Archive for the 'SVG' Category

Opera 8 and the future of SVG

Monday, April 18th, 2005

The final version of Opera 8 is available at their FTP site and the official release is expected tomorrow. Details including ftp mirrors at Opera Watch

The perhaps most interesting new feature in Opera 8 is native SVG (Tiny) support. It came out of nowhere in 8.0 beta 3 and is improved for the final release. A quick check at the W3C SVG test suite reveals that it works really well. As Opera is the fiirst browser to implement native SVG support it’s no surprise that very few web sites uses SVG at the moment.

But that will change. It has been revealed that Opera’s open source competitor, Mozilla Firefox, will include native SVG support in the upcoming 1.1 release, scheduled for June this year. With two major browser makers supporting SVG, web developers can finally start using it and expect that some of their visitors will enjoy it.

But dark clouds are also appearing in SVG heaven today. In a very surprising move, Adobe has merged with Macromedia (press release). Adobe is very important for the future of SVG since they control the best known SVG plugin for Internet Explorer. And sadly, most people still use that browser. SVG is a competitor to Macromedia’s Flash so what will Adobe/Macromedia do? Ditch SVG? No one knows but if they go for Flash only, it is a major step backwards for the adoption of SVG.

Native SVG support in Opera!

Wednesday, March 16th, 2005

From Opera Watch 8.0 beta3 coverage

In this version Opera has also added native support for SVG 1.1 Tiny (Scalable Vector Graphics). SVG is an XML-based language for Web graphics developed by the World Wide Web Consortium (W3C). It enables Web developers to create the next generation of interactive and personalized Web applications in high-quality vector graphics instead of bitmaps, which are most often used on Web sites today.

Opera 8.0 beta 3 changelog

Browser support for SVG. It’s not bad.

Sunday, February 6th, 2005

The common perception is that browser support for is still not sufficient to make SVG a viable alternative for general use. But it’s not that far away. Plugins are available for most browsers and native SVG support for Mozilla is coming.

Within the last few months I have migrated to Ubuntu Linux from Windows ME and wasn’t aware of the SVG options for Linux until today. First I discovered that there is an SVG plugin for Konqueror.

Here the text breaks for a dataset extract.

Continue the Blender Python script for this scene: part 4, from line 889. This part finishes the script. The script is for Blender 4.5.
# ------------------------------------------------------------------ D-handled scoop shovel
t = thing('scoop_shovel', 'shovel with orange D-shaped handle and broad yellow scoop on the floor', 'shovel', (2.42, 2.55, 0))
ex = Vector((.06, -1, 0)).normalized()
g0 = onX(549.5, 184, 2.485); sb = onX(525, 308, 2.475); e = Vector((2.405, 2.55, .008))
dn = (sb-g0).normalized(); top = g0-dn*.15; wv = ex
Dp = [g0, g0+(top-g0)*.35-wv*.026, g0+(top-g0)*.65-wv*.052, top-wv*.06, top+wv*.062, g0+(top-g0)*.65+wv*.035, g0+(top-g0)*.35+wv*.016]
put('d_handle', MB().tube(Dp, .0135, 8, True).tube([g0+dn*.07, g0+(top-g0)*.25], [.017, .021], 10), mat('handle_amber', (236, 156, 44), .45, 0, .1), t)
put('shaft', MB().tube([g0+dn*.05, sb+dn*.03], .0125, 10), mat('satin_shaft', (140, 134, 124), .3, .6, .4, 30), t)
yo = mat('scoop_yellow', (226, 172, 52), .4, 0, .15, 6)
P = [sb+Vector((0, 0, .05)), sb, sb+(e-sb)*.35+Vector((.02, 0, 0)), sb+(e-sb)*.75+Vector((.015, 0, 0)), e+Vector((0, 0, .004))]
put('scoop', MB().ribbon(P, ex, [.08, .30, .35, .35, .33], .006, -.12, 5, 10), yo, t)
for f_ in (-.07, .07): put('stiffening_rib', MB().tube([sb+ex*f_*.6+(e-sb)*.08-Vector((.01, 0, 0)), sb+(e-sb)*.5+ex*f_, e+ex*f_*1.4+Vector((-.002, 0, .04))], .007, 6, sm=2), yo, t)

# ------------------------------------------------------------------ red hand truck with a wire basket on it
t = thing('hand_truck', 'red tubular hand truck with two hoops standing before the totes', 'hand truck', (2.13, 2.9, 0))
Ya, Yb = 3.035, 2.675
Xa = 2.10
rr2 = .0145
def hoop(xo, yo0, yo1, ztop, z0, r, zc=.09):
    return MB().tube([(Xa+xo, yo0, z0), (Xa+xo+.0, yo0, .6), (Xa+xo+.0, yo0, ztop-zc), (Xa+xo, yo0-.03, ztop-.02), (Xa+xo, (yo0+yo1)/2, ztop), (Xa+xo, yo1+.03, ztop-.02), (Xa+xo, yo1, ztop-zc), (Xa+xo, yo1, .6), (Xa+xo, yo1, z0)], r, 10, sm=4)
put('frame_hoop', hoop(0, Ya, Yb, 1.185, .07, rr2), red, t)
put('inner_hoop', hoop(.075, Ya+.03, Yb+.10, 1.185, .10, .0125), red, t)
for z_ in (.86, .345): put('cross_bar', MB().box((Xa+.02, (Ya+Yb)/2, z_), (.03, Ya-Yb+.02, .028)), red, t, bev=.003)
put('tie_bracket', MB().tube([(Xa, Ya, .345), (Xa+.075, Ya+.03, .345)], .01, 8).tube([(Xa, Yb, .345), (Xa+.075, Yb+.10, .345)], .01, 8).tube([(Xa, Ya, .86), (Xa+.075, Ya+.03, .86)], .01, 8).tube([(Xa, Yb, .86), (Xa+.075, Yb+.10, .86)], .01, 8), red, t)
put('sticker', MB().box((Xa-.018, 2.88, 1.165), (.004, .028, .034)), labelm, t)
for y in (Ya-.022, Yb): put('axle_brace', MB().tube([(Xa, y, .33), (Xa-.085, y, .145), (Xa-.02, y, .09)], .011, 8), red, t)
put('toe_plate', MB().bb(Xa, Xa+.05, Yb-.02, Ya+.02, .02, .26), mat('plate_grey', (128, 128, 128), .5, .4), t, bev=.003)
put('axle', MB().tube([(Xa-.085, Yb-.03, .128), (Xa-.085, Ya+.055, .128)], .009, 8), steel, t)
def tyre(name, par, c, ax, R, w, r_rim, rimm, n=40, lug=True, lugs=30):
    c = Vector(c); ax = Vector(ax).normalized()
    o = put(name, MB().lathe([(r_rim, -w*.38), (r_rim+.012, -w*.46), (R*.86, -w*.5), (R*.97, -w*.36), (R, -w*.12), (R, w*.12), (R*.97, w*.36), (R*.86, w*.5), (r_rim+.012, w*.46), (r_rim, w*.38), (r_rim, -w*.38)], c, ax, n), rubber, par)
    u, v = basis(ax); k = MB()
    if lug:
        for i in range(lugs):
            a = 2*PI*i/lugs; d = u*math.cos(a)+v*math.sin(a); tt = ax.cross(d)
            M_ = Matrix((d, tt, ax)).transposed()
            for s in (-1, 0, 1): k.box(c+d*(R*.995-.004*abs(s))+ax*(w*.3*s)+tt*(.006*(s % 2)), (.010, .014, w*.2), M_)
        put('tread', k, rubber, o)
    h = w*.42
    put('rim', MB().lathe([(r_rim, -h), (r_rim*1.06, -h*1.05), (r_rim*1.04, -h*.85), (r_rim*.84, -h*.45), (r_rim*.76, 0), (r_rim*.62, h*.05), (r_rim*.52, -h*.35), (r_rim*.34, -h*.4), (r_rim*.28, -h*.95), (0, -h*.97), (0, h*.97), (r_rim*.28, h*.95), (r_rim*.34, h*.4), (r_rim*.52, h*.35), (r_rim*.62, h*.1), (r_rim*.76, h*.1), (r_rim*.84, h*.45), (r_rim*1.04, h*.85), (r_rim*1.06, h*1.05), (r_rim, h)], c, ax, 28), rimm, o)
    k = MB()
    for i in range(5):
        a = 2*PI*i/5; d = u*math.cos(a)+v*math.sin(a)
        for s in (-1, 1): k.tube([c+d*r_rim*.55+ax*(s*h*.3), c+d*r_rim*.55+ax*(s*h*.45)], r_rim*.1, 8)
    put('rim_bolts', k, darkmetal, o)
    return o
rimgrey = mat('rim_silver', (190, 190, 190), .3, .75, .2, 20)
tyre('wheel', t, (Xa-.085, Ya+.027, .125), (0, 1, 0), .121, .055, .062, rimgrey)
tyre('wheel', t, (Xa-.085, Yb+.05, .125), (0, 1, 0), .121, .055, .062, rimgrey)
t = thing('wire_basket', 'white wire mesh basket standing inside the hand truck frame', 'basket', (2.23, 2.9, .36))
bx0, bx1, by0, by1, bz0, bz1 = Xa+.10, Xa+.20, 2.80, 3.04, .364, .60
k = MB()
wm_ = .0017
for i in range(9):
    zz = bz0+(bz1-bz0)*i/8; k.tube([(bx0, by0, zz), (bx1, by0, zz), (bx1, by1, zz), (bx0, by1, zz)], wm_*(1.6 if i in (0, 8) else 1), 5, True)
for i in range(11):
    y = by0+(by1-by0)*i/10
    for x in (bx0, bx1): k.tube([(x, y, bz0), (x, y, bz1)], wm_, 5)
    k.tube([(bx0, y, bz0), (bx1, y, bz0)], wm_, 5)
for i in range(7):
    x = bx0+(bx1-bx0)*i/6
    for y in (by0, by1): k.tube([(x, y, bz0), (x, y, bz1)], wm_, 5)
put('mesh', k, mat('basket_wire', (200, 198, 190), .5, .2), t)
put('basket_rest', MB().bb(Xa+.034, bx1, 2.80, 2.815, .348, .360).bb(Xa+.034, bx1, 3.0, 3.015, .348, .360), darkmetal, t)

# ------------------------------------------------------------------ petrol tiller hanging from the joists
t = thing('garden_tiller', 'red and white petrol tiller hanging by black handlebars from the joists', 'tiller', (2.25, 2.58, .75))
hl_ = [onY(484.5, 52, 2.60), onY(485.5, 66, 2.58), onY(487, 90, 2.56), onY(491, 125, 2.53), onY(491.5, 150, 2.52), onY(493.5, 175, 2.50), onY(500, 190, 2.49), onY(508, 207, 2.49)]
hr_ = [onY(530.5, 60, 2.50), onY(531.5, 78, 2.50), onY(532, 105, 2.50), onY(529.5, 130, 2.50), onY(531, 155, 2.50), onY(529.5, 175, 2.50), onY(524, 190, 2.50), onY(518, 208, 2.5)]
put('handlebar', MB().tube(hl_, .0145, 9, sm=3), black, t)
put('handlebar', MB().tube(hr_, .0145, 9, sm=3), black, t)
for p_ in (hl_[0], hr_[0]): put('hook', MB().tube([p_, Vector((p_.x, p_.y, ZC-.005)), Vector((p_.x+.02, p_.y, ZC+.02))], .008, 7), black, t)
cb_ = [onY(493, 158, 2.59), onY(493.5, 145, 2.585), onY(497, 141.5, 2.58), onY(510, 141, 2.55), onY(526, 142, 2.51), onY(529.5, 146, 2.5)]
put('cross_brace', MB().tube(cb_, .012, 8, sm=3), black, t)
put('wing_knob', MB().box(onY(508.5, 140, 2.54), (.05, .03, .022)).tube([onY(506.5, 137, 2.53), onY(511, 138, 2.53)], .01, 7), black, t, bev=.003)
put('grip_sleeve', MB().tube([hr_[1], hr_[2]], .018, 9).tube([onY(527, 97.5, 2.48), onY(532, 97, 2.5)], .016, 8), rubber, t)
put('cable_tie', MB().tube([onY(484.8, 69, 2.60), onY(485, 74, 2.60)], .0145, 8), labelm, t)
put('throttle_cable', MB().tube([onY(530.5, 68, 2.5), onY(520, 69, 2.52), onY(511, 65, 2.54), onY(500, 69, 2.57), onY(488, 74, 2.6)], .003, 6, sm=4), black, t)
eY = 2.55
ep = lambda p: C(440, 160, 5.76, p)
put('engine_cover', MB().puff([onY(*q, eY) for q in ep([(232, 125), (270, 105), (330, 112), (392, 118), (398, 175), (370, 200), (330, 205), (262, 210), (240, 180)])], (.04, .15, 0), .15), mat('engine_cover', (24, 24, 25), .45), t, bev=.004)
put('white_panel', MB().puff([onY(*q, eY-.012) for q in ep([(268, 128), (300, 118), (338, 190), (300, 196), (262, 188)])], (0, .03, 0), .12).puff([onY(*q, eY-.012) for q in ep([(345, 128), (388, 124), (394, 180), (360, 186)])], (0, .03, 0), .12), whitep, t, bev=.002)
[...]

I got this working by installing Konqueror and KSVG from within Synaptic (GUI front end for apt-get included with Ubuntu), start Konqueror and then go to Settings -> Configure Konqueror -> File associations. Selected image-> svg+xml, clicked the Embed tab and moved KSVG to the top of the list. I tested successfully with some of the examples at W3C Scalable Vector Graphics (SVG) 1.1 Test Suite but Konqueror crashed on the SVG images I tried at Pinkjuice.

By doing a search for SVG in Synaptic I found librsvg2-bin, command-line, graphical and mozilla viewers for SVG files. Select and install, restart Firefox and it didn’t work. The Mozilla plugin was installed in /usr/lib/mozilla/plugins/ but my Firefox installation looks for plugins in $HOME/.mozilla/plugins/ Just copied the plugin to the correct location and voila! No problems with the parts of the W3C test suite I tried and it also worked when I tested some of the SVG at Pinkjuice.

How about Opera on Linux? The librsvg2 Mozilla plugin works just fine. My Opera (version 8.01b) was automatically configured to check the Mozilla plugin folder for plugins so a restart of Opera was all that was needed. Quick testing revealed no problems.

On Windows, the Adobe SVG viewer is available as a plugin for Internet Explorer and Netscape4. Nobody uses Netscape4 anymore but Opera supports the same plugin architecture so you can use the Netscape4 version with Opera. See Installing the Adobe SVG Viewer plugin in the Opera knowledge base for instructions.

The current production version of Adobe SVG viewer is 3.0 but a 6.0 beta version with support for fresh Mozilla versions is available. How to get this working is documented at Mozilla PluginDoc.

Update : After more testing I see that the librsvg2 plugin apparently doesn’t support animation so to say it doesn’t have any problems with the W3C test suite is a little misleading.